The Oregon Department of Environmental Quality has determined the main sources of nitrate contamination in the area are from fertilizers and manures originating at area farms and livestock and dairy operations, as well as food processors — including major food processors operating at the Port of Morrow, the second largest port in the state and an economic powerhouse of the region.
Following Doherty’s campaign and widespread reporting on the pollution issues, Gov. Tina Kotek and state agencies eventually released a comprehensive plan for curbing years of water pollution in the region that will take decades to achieve.
Water contamination worsened as DEQ went easy on Port of Morrow
Doherty is running in part because he wants more robust action to be taken to address the pollution issues in northeast Oregon.
“It’s just being pushed off further and further into the future, but it’s affecting folks every day. So I think it’s super important,” he said.
Besides addressing the area’s groundwater pollution, Doherty said his priorities in office would include increasing access to affordable child care and handling new water and energy challenges presented by the growing number of data centers being built in Morrow and Umatilla counties.
“I think we need to take a long term look at our future — what does it look like 15 years from now? Or seven generations, as the tribes would say? We can’t just live for the moment,” he said. “There’s a huge boon with the dollars that come in, but we need to look at quality of life. So I think these things need to be addressed.”

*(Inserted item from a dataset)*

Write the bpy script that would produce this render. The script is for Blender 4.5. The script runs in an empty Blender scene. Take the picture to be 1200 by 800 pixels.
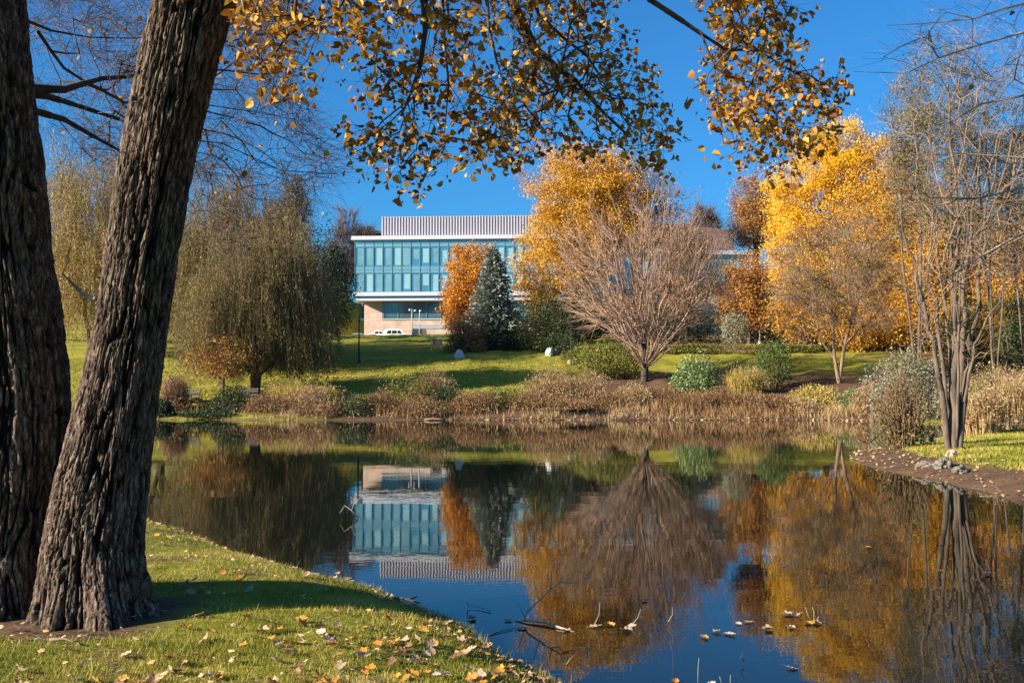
import bpy, math, numpy as np
from math import radians, sin, cos, pi
rng = np.random.default_rng(7)
SC = bpy.context.scene
COL = SC.collection

# ------------------------------------------------------------------ camera, sky, sun, exposure
F = 1170.0; CAMZ = 1.95; PITCH = math.atan(50 / F)
cam = bpy.data.cameras.new('camera'); cam.lens = 36 * F / 1200; cam.sensor_width = 36; cam.clip_end = 5000; cam.clip_start = .05
camo = bpy.data.objects.new('camera', cam); COL.objects.link(camo)
camo.location = (0, 0, CAMZ); camo.rotation_euler = (radians(90) + PITCH, 0, 0); SC.camera = camo
SUN_EL = radians(23); SUN_AZ = radians(24)      # azimuth: how far behind the left-hand side the sun stands
sdir = np.array([-cos(SUN_AZ) * cos(SUN_EL), -sin(SUN_AZ) * cos(SUN_EL), sin(SUN_EL)])   # towards the sun
W = bpy.data.worlds.new('World'); SC.world = W; W.use_nodes = True
wn = W.node_tree.nodes; wl = W.node_tree.links
sky = wn.new('ShaderNodeTexSky'); sky.sky_type = 'NISHITA'; sky.sun_disc = False
sky.sun_elevation = SUN_EL; sky.sun_rotation = math.atan2(sdir[0], sdir[1]); sky.air_density = 1.0; sky.dust_density = 1.3; sky.ozone_density = 3.0
tint = wn.new('ShaderNodeMix'); tint.data_type = 'RGBA'; tint.blend_type = 'MULTIPLY'; tint.inputs[0].default_value = 1
tint.inputs[7].default_value = (.29, .95, 1.46, 1)
wl.new(sky.outputs[0], tint.inputs[6]); wl.new(tint.outputs[2], wn['Background'].inputs[0])
wn['Background'].inputs[1].default_value = .052
sl = bpy.data.lights.new('sun', 'SUN'); sl.energy = 5.0; sl.angle = radians(.5); sl.color = (1, .90, .76)
so = bpy.data.objects.new('sun', sl); COL.objects.link(so)
from mathutils import Vector
so.rotation_euler = Vector(-sdir).to_track_quat('-Z', 'Y').to_euler()
SC.view_settings.view_transform = 'Standard'; SC.view_settings.look = 'None'
SC.view_settings.exposure = 1.35; SC.view_settings.gamma = 1; SC.view_settings.use_curve_mapping = False
SC.cycles.max_bounces = 6; SC.cycles.diffuse_bounces = 3; SC.cycles.glossy_bounces = 3; SC.cycles.transmission_bounces = 3
SC.cycles.transparent_max_bounces = 4; SC.cycles.caustics_reflective = False; SC.cycles.caustics_refractive = False

def P(px, py, D):
    """world point at forward distance D that lies towards (px, py) of the 1200x800 photograph"""
    px = np.asarray(px, float); py = np.asarray(py, float); D = np.asarray(D, float)
    u = (px - 600) / F; v = (400 - py) / F
    fy = cos(PITCH) - v * sin(PITCH); fz = sin(PITCH) + v * cos(PITCH)
    return np.stack([u / fy * D, D + 0 * u, CAMZ + fz / fy * D], -1)
def X(px, D): return (px - 600) / F * D
def Z(py, D): return float(P(600, py, D)[2])

# ------------------------------------------------------------------ numpy noise
def vnoise(x, y, z=None, seed=0):
    """smooth value noise in -1..1"""
    if z is None: z = np.zeros_like(x)
    xi, yi, zi = np.floor(x).astype(np.int64), np.floor(y).astype(np.int64), np.floor(z).astype(np.int64)
    xf, yf, zf = x - xi, y - yi, z - zi
    s = lambda t: t * t * t * (t * (t * 6 - 15) + 10)
    u, v, w = s(xf), s(yf), s(zf)
    def h(a, b, c):
        n = (a * 374761393 + b * 668265263 + c * 2147483647 + seed * 974634777) & 0xffffffff
        n = ((n ^ (n >> 13)) * 1274126177) & 0xffffffff
        n = n ^ (n >> 16)
        return (n & 0xffff) / 32767.5 - 1
    r = 0
    for a in (0, 1):
        for b in (0, 1):
            for c in (0, 1):
                r = r + h(xi + a, yi + b, zi + c) * (u if a else 1 - u) * (v if b else 1 - v) * (w if c else 1 - w)
    return r
def fbm(x, y, z=None, seed=0, o=4):
    r = 0; a = .5
    for k in range(o):
        r = r + a * vnoise(x * 2 ** k, y * 2 ** k, None if z is None else z * 2 ** k, seed + k); a *= .5
    return r

# ------------------------------------------------------------------ materials
def new_mat(name):
    m = bpy.data.materials.new(name); m.use_nodes = True
    return m, m.node_tree.nodes, m.node_tree.links
def ramp(nodes, cols):
    r = nodes.new('ShaderNodeValToRGB'); e = r.color_ramp.elements
    while len(e) < len(cols): e.new(.5)
    for i, c in enumerate(cols):
        if len(c) == 4: e[i].position = c[3]
        else: e[i].position = i / max(1, len(cols) - 1)
        e[i].color = (*c[:3], 1)
    return r
def leaf_mat(name, cols, transl=.35, rough=.55, clump=.35, clump_scale=.45):
    m, n, l = new_mat(name); n.clear()
    out = n.new('ShaderNodeOutputMaterial'); g = n.new('ShaderNodeNewGeometry'); tc = n.new('ShaderNodeTexCoord')
    nz = n.new('ShaderNodeTexNoise'); nz.inputs['Scale'].default_value = clump_scale; nz.inputs['Detail'].default_value = 2
    l.new(tc.outputs['Object'], nz.inputs['Vector'])
    ma = n.new('ShaderNodeMapRange'); ma.inputs[1].default_value = .3; ma.inputs[2].default_value = .7
    l.new(nz.outputs[0], ma.inputs[0])
    mx = n.new('ShaderNodeMix'); mx.inputs[0].default_value = clump
    l.new(g.outputs['Random Per Island'], mx.inputs[2]); l.new(ma.outputs[0], mx.inputs[3])
    r = ramp(n, cols); l.new(mx.outputs[0], r.inputs[0])
    p = n.new('ShaderNodeBsdfPrincipled'); p.inputs['Roughness'].default_value = rough; p.inputs['Specular IOR Level'].default_value = .3
    t = n.new('ShaderNodeBsdfTranslucent'); ms = n.new('ShaderNodeMixShader'); ms.inputs[0].default_value = transl
    l.new(r.outputs[0], p.inputs['Base Color']); l.new(r.outputs[0], t.inputs[0])
    l.new(p.outputs[0], ms.inputs[1]); l.new(t.outputs[0], ms.inputs[2]); l.new(ms.outputs[0], out.inputs[0])
    return m
def bark_mat(name, c1, c2, scale=8, stretch=.25, bump=.3, rough=.9):
    m, n, l = new_mat(name); p = n['Principled BSDF']; p.inputs['Roughness'].default_value = rough; p.inputs['Specular IOR Level'].default_value = .15
    tc = n.new('ShaderNodeTexCoord'); mp = n.new('ShaderNodeMapping'); mp.inputs['Scale'].default_value = (1, 1, stretch)
    nz = n.new('ShaderNodeTexNoise'); nz.inputs['Scale'].default_value = scale; nz.inputs['Detail'].default_value = 6; nz.inputs['Roughness'].default_value = .65
    l.new(tc.outputs['Object'], mp.inputs[0]); l.new(mp.outputs[0], nz.inputs['Vector'])
    r = ramp(n, [(*c1, .3), (*c2, .7)]); l.new(nz.outputs[0], r.inputs[0]); l.new(r.outputs[0], p.inputs['Base Color'])
    if bump:
        b = n.new('ShaderNodeBump'); b.inputs['Strength'].default_value = bump; b.inputs['Distance'].default_value = .02
        l.new(nz.outputs[0], b.inputs['Height']); l.new(b.outputs[0], p.inputs['Normal'])
    return m
def plain(name, c, rough=.6, metal=0, var=.12, scale=6, spec=.4, bump=0):
    m, n, l = new_mat(name); p = n['Principled BSDF']
    p.inputs['Roughness'].default_value = rough; p.inputs['Metallic'].default_value = metal; p.inputs['Specular IOR Level'].default_value = spec
    tc = n.new('ShaderNodeTexCoord'); nz = n.new('ShaderNodeTexNoise'); nz.inputs['Scale'].default_value = scale; nz.inputs['Detail'].default_value = 5
    l.new(tc.outputs['Object'], nz.inputs['Vector'])
    r = ramp(n, [tuple(v * (1 - var) for v in c) + (.3,), tuple(min(1, v * (1 + var)) for v in c) + (.7,)])
    l.new(nz.outputs[0], r.inputs[0]); l.new(r.outputs[0], p.inputs['Base Color'])
    if bump:
        b = n.new('ShaderNodeBump'); b.inputs['Strength'].default_value = bump; b.inputs['Distance'].default_value = .05
        l.new(nz.outputs[0], b.inputs['Height']); l.new(b.outputs[0], p.inputs['Normal'])
    return m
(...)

Doherty in 2024 ran unsuccessfully against state Sen. Todd Nash, R-Enterprise, also a rancher and former head of the Oregon Cattlemen’s Association. Doherty said following that run, many of the people he’d talked with during the campaign asked him not to wait four years to try again, “but to just try and get down to Salem,” he said.
Doherty is a graduate of Blue Mountain Community College and Eastern Oregon University, where he earned a bachelor’s degree in business and history. In addition to his years on the Morrow County Commission, Doherty has served as president of the Association of Oregon Counties, as a member of the governor’s Alcohol & Drug Policy Commission and on several county soil and water conservation districts in eastern Oregon.